-- BEGIN Information provided --

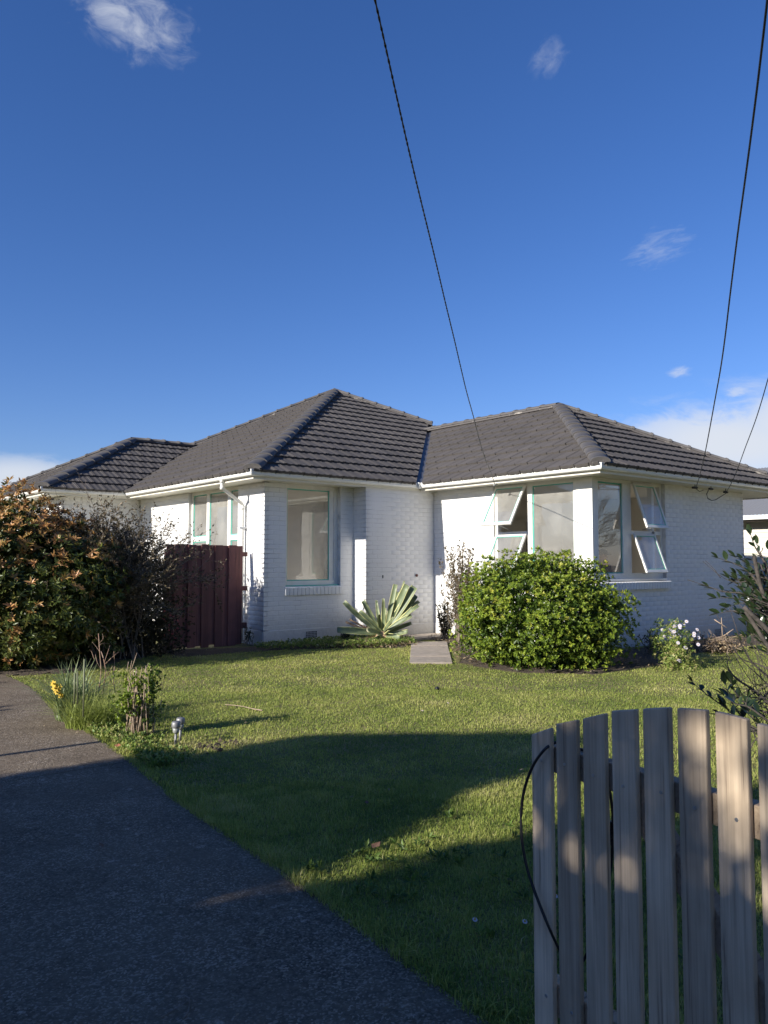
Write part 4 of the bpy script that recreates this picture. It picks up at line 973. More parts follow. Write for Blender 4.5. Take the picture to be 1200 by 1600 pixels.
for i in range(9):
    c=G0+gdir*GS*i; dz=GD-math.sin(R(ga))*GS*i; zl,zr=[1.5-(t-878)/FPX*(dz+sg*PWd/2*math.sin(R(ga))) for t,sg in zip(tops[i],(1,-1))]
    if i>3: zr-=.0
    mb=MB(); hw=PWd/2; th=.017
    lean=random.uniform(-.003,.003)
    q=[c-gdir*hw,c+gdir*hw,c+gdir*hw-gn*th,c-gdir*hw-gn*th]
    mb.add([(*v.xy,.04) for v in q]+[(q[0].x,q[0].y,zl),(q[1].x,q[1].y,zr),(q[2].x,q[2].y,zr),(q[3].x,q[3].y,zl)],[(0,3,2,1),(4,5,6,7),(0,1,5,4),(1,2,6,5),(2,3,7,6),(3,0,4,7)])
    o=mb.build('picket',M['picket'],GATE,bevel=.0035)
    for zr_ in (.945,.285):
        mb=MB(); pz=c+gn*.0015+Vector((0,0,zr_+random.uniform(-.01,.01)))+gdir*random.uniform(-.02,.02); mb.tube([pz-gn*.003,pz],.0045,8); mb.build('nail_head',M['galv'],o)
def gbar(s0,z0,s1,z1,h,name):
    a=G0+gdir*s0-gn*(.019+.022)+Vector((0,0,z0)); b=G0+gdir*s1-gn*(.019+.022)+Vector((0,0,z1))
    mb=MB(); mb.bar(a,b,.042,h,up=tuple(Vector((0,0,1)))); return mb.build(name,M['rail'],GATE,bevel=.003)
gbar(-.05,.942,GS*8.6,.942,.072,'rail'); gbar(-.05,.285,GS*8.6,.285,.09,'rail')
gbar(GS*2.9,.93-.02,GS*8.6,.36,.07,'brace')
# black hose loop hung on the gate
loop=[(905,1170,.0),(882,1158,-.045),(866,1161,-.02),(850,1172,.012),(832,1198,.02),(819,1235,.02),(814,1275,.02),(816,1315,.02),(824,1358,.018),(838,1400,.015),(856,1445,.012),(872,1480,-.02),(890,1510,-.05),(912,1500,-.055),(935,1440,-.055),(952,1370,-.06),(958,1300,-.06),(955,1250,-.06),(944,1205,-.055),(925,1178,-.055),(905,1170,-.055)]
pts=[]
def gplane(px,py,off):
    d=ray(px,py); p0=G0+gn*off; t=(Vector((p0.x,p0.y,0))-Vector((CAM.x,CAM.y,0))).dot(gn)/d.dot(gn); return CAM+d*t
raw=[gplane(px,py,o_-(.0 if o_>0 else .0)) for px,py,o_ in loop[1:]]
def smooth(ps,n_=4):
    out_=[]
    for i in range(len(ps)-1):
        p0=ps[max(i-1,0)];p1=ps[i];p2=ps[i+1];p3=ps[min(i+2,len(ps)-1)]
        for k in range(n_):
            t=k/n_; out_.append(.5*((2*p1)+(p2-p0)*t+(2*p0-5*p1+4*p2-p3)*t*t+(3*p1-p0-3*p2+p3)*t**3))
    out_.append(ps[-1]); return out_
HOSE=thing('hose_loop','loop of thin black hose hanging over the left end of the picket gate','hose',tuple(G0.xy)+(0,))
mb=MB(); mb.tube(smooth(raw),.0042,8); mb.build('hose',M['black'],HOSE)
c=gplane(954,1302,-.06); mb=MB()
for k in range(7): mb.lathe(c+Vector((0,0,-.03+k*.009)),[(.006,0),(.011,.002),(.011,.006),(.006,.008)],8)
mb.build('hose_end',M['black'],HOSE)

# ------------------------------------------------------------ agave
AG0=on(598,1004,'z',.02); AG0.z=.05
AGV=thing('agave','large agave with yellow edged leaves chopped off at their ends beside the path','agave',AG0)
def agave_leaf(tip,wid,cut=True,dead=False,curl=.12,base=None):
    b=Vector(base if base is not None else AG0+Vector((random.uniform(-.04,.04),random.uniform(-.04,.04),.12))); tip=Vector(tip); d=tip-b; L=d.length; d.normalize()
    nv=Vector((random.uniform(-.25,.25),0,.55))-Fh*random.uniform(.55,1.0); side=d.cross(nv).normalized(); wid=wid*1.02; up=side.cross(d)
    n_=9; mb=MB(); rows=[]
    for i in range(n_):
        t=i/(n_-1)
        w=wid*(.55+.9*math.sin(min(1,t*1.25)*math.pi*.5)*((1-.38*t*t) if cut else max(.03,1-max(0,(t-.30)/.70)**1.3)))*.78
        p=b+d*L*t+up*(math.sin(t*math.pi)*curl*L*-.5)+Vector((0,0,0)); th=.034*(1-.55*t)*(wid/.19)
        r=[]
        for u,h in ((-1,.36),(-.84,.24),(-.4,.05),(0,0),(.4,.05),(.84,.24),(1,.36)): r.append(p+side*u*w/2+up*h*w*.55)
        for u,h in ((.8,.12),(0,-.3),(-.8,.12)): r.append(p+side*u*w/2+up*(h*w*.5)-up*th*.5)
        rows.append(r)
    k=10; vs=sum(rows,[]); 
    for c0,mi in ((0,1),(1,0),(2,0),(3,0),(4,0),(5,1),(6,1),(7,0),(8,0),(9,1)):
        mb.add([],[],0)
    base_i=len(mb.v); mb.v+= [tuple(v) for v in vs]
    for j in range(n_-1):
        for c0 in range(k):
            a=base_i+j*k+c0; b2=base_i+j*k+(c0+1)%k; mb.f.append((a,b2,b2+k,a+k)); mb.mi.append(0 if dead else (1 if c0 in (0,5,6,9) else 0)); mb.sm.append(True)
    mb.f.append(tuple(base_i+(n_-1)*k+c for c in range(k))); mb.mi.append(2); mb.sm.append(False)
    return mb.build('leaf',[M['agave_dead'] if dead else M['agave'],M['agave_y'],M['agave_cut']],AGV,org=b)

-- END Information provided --

(Exercise aim):
Each line of the material must be retyped exactly, except that images are omitted.

(Exercise output):
Write part 4 of the bpy script that recreates this picture. It picks up at line 973. More parts follow. Write for Blender 4.5. Take the picture to be 1200 by 1600 pixels.
for i in range(9):
    c=G0+gdir*GS*i; dz=GD-math.sin(R(ga))*GS*i; zl,zr=[1.5-(t-878)/FPX*(dz+sg*PWd/2*math.sin(R(ga))) for t,sg in zip(tops[i],(1,-1))]
    if i>3: zr-=.0
    mb=MB(); hw=PWd/2; th=.017
    lean=random.uniform(-.003,.003)
    q=[c-gdir*hw,c+gdir*hw,c+gdir*hw-gn*th,c-gdir*hw-gn*th]
    mb.add([(*v.xy,.04) for v in q]+[(q[0].x,q[0].y,zl),(q[1].x,q[1].y,zr),(q[2].x,q[2].y,zr),(q[3].x,q[3].y,zl)],[(0,3,2,1),(4,5,6,7),(0,1,5,4),(1,2,6,5),(2,3,7,6),(3,0,4,7)])
    o=mb.build('picket',M['picket'],GATE,bevel=.0035)
    for zr_ in (.945,.285):
        mb=MB(); pz=c+gn*.0015+Vector((0,0,zr_+random.uniform(-.01,.01)))+gdir*random.uniform(-.02,.02); mb.tube([pz-gn*.003,pz],.0045,8); mb.build('nail_head',M['galv'],o)
def gbar(s0,z0,s1,z1,h,name):
    a=G0+gdir*s0-gn*(.019+.022)+Vector((0,0,z0)); b=G0+gdir*s1-gn*(.019+.022)+Vector((0,0,z1))
    mb=MB(); mb.bar(a,b,.042,h,up=tuple(Vector((0,0,1)))); return mb.build(name,M['rail'],GATE,bevel=.003)
gbar(-.05,.942,GS*8.6,.942,.072,'rail'); gbar(-.05,.285,GS*8.6,.285,.09,'rail')
gbar(GS*2.9,.93-.02,GS*8.6,.36,.07,'brace')
# black hose loop hung on the gate
loop=[(905,1170,.0),(882,1158,-.045),(866,1161,-.02),(850,1172,.012),(832,1198,.02),(819,1235,.02),(814,1275,.02),(816,1315,.02),(824,1358,.018),(838,1400,.015),(856,1445,.012),(872,1480,-.02),(890,1510,-.05),(912,1500,-.055),(935,1440,-.055),(952,1370,-.06),(958,1300,-.06),(955,1250,-.06),(944,1205,-.055),(925,1178,-.055),(905,1170,-.055)]
pts=[]
def gplane(px,py,off):
    d=ray(px,py); p0=G0+gn*off; t=(Vector((p0.x,p0.y,0))-Vector((CAM.x,CAM.y,0))).dot(gn)/d.dot(gn); return CAM+d*t
raw=[gplane(px,py,o_-(.0 if o_>0 else .0)) for px,py,o_ in loop[1:]]
def smooth(ps,n_=4):
    out_=[]
    for i in range(len(ps)-1):
        p0=ps[max(i-1,0)];p1=ps[i];p2=ps[i+1];p3=ps[min(i+2,len(ps)-1)]
        for k in range(n_):
            t=k/n_; out_.append(.5*((2*p1)+(p2-p0)*t+(2*p0-5*p1+4*p2-p3)*t*t+(3*p1-p0-3*p2+p3)*t**3))
    out_.append(ps[-1]); return out_
HOSE=thing('hose_loop','loop of thin black hose hanging over the left end of the picket gate','hose',tuple(G0.xy)+(0,))
mb=MB(); mb.tube(smooth(raw),.0042,8); mb.build('hose',M['black'],HOSE)
c=gplane(954,1302,-.06); mb=MB()
for k in range(7): mb.lathe(c+Vector((0,0,-.03+k*.009)),[(.006,0),(.011,.002),(.011,.006),(.006,.008)],8)
mb.build('hose_end',M['black'],HOSE)

# ------------------------------------------------------------ agave
AG0=on(598,1004,'z',.02); AG0.z=.05
AGV=thing('agave','large agave with yellow edged leaves chopped off at their ends beside the path','agave',AG0)
def agave_leaf(tip,wid,cut=True,dead=False,curl=.12,base=None):
    b=Vector(base if base is not None else AG0+Vector((random.uniform(-.04,.04),random.uniform(-.04,.04),.12))); tip=Vector(tip); d=tip-b; L=d.length; d.normalize()
    nv=Vector((random.uniform(-.25,.25),0,.55))-Fh*random.uniform(.55,1.0); side=d.cross(nv).normalized(); wid=wid*1.02; up=side.cross(d)
    n_=9; mb=MB(); rows=[]
    for i in range(n_):
        t=i/(n_-1)
        w=wid*(.55+.9*math.sin(min(1,t*1.25)*math.pi*.5)*((1-.38*t*t) if cut else max(.03,1-max(0,(t-.30)/.70)**1.3)))*.78
        p=b+d*L*t+up*(math.sin(t*math.pi)*curl*L*-.5)+Vector((0,0,0)); th=.034*(1-.55*t)*(wid/.19)
        r=[]
        for u,h in ((-1,.36),(-.84,.24),(-.4,.05),(0,0),(.4,.05),(.84,.24),(1,.36)): r.append(p+side*u*w/2+up*h*w*.55)
        for u,h in ((.8,.12),(0,-.3),(-.8,.12)): r.append(p+side*u*w/2+up*(h*w*.5)-up*th*.5)
        rows.append(r)
    k=10; vs=sum(rows,[]); 
    for c0,mi in ((0,1),(1,0),(2,0),(3,0),(4,0),(5,1),(6,1),(7,0),(8,0),(9,1)):
        mb.add([],[],0)
    base_i=len(mb.v); mb.v+= [tuple(v) for v in vs]
    for j in range(n_-1):
        for c0 in range(k):
            a=base_i+j*k+c0; b2=base_i+j*k+(c0+1)%k; mb.f.append((a,b2,b2+k,a+k)); mb.mi.append(0 if dead else (1 if c0 in (0,5,6,9) else 0)); mb.sm.append(True)
    mb.f.append(tuple(base_i+(n_-1)*k+c for c in range(k))); mb.mi.append(2); mb.sm.append(False)
    return mb.build('leaf',[M['agave_dead'] if dead else M['agave'],M['agave_y'],M['agave_cut']],AGV,org=b)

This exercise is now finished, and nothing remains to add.